## Begin Provided data
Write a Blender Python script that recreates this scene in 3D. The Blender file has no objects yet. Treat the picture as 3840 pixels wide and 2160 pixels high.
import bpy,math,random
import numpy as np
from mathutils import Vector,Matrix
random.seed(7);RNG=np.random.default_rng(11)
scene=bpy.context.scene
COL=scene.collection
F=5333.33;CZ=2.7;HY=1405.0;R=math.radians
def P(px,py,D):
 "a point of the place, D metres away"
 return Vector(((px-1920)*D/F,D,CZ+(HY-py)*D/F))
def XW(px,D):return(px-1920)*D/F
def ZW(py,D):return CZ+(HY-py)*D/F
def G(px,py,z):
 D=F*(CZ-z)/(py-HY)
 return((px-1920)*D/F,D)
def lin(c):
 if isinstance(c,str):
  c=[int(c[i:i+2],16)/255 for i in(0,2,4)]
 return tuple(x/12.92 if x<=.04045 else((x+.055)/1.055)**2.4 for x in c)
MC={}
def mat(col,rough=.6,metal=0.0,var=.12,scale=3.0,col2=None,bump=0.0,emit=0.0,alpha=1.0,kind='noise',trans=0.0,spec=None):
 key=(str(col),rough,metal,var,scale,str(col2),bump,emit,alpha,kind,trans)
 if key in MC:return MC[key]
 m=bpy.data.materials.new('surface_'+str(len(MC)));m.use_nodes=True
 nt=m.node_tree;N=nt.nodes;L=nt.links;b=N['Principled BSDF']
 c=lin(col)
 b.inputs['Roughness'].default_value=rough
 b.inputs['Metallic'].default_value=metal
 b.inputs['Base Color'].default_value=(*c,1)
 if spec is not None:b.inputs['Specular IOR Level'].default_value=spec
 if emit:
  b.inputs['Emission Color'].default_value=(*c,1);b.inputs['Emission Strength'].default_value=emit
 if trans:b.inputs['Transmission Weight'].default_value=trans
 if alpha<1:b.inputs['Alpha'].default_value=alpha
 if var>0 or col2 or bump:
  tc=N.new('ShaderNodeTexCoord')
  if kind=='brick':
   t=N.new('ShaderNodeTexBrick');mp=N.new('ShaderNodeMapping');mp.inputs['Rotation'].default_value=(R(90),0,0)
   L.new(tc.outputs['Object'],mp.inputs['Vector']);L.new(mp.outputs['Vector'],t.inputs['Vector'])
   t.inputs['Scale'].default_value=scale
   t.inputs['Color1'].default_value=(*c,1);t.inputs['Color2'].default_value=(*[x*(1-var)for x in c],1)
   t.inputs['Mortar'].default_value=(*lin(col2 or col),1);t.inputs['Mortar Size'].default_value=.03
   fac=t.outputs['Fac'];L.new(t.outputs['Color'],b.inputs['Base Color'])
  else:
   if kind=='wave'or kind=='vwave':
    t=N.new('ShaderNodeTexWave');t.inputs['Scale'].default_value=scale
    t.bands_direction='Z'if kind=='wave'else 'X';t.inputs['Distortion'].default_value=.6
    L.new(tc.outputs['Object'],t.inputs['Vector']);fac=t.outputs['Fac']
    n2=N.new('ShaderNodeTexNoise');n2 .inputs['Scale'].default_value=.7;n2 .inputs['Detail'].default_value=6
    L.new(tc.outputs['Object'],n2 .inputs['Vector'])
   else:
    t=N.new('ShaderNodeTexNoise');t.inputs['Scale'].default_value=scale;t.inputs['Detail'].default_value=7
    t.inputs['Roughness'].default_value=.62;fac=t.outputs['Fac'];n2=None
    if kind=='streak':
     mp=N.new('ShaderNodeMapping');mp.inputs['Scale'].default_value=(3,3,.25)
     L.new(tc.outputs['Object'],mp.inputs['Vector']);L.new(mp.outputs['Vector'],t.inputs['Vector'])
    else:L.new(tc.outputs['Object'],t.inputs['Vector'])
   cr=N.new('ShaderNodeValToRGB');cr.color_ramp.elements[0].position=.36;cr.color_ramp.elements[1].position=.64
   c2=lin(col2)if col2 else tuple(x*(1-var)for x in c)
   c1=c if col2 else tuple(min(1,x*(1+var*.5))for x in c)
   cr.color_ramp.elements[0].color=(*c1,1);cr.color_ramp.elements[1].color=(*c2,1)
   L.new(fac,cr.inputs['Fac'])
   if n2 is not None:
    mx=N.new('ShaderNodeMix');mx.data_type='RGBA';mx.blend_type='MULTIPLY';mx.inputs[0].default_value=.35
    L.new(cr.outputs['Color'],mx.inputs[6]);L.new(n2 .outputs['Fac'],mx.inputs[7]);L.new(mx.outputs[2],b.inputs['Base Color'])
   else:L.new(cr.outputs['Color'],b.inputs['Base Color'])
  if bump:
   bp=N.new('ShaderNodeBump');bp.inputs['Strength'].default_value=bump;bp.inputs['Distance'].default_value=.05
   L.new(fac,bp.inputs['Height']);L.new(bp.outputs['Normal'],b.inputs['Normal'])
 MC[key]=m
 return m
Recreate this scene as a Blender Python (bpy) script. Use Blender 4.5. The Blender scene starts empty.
## End Provided data
— Exercise —
Every record should be repeated exactly; please leave none out.

— Response for this exercise —
Write a Blender Python script that recreates this scene in 3D. The Blender file has no objects yet. Treat the picture as 3840 pixels wide and 2160 pixels high.
import bpy,math,random
import numpy as np
from mathutils import Vector,Matrix
random.seed(7);RNG=np.random.default_rng(11)
scene=bpy.context.scene
COL=scene.collection
F=5333.33;CZ=2.7;HY=1405.0;R=math.radians
def P(px,py,D):
 "a point of the place, D metres away"
 return Vector(((px-1920)*D/F,D,CZ+(HY-py)*D/F))
def XW(px,D):return(px-1920)*D/F
def ZW(py,D):return CZ+(HY-py)*D/F
def G(px,py,z):
 D=F*(CZ-z)/(py-HY)
 return((px-1920)*D/F,D)
def lin(c):
 if isinstance(c,str):
  c=[int(c[i:i+2],16)/255 for i in(0,2,4)]
 return tuple(x/12.92 if x<=.04045 else((x+.055)/1.055)**2.4 for x in c)
MC={}
def mat(col,rough=.6,metal=0.0,var=.12,scale=3.0,col2=None,bump=0.0,emit=0.0,alpha=1.0,kind='noise',trans=0.0,spec=None):
 key=(str(col),rough,metal,var,scale,str(col2),bump,emit,alpha,kind,trans)
 if key in MC:return MC[key]
 m=bpy.data.materials.new('surface_'+str(len(MC)));m.use_nodes=True
 nt=m.node_tree;N=nt.nodes;L=nt.links;b=N['Principled BSDF']
 c=lin(col)
 b.inputs['Roughness'].default_value=rough
 b.inputs['Metallic'].default_value=metal
 b.inputs['Base Color'].default_value=(*c,1)
 if spec is not None:b.inputs['Specular IOR Level'].default_value=spec
 if emit:
  b.inputs['Emission Color'].default_value=(*c,1);b.inputs['Emission Strength'].default_value=emit
 if trans:b.inputs['Transmission Weight'].default_value=trans
 if alpha<1:b.inputs['Alpha'].default_value=alpha
 if var>0 or col2 or bump:
  tc=N.new('ShaderNodeTexCoord')
  if kind=='brick':
   t=N.new('ShaderNodeTexBrick');mp=N.new('ShaderNodeMapping');mp.inputs['Rotation'].default_value=(R(90),0,0)
   L.new(tc.outputs['Object'],mp.inputs['Vector']);L.new(mp.outputs['Vector'],t.inputs['Vector'])
   t.inputs['Scale'].default_value=scale
   t.inputs['Color1'].default_value=(*c,1);t.inputs['Color2'].default_value=(*[x*(1-var)for x in c],1)
   t.inputs['Mortar'].default_value=(*lin(col2 or col),1);t.inputs['Mortar Size'].default_value=.03
   fac=t.outputs['Fac'];L.new(t.outputs['Color'],b.inputs['Base Color'])
  else:
   if kind=='wave'or kind=='vwave':
    t=N.new('ShaderNodeTexWave');t.inputs['Scale'].default_value=scale
    t.bands_direction='Z'if kind=='wave'else 'X';t.inputs['Distortion'].default_value=.6
    L.new(tc.outputs['Object'],t.inputs['Vector']);fac=t.outputs['Fac']
    n2=N.new('ShaderNodeTexNoise');n2 .inputs['Scale'].default_value=.7;n2 .inputs['Detail'].default_value=6
    L.new(tc.outputs['Object'],n2 .inputs['Vector'])
   else:
    t=N.new('ShaderNodeTexNoise');t.inputs['Scale'].default_value=scale;t.inputs['Detail'].default_value=7
    t.inputs['Roughness'].default_value=.62;fac=t.outputs['Fac'];n2=None
    if kind=='streak':
     mp=N.new('ShaderNodeMapping');mp.inputs['Scale'].default_value=(3,3,.25)
     L.new(tc.outputs['Object'],mp.inputs['Vector']);L.new(mp.outputs['Vector'],t.inputs['Vector'])
    else:L.new(tc.outputs['Object'],t.inputs['Vector'])
   cr=N.new('ShaderNodeValToRGB');cr.color_ramp.elements[0].position=.36;cr.color_ramp.elements[1].position=.64
   c2=lin(col2)if col2 else tuple(x*(1-var)for x in c)
   c1=c if col2 else tuple(min(1,x*(1+var*.5))for x in c)
   cr.color_ramp.elements[0].color=(*c1,1);cr.color_ramp.elements[1].color=(*c2,1)
   L.new(fac,cr.inputs['Fac'])
   if n2 is not None:
    mx=N.new('ShaderNodeMix');mx.data_type='RGBA';mx.blend_type='MULTIPLY';mx.inputs[0].default_value=.35
    L.new(cr.outputs['Color'],mx.inputs[6]);L.new(n2 .outputs['Fac'],mx.inputs[7]);L.new(mx.outputs[2],b.inputs['Base Color'])
   else:L.new(cr.outputs['Color'],b.inputs['Base Color'])
  if bump:
   bp=N.new('ShaderNodeBump');bp.inputs['Strength'].default_value=bump;bp.inputs['Distance'].default_value=.05
   L.new(fac,bp.inputs['Height']);L.new(bp.outputs['Normal'],b.inputs['Normal'])
 MC[key]=m
 return m
Recreate this scene as a Blender Python (bpy) script. Use Blender 4.5. The Blender scene starts empty.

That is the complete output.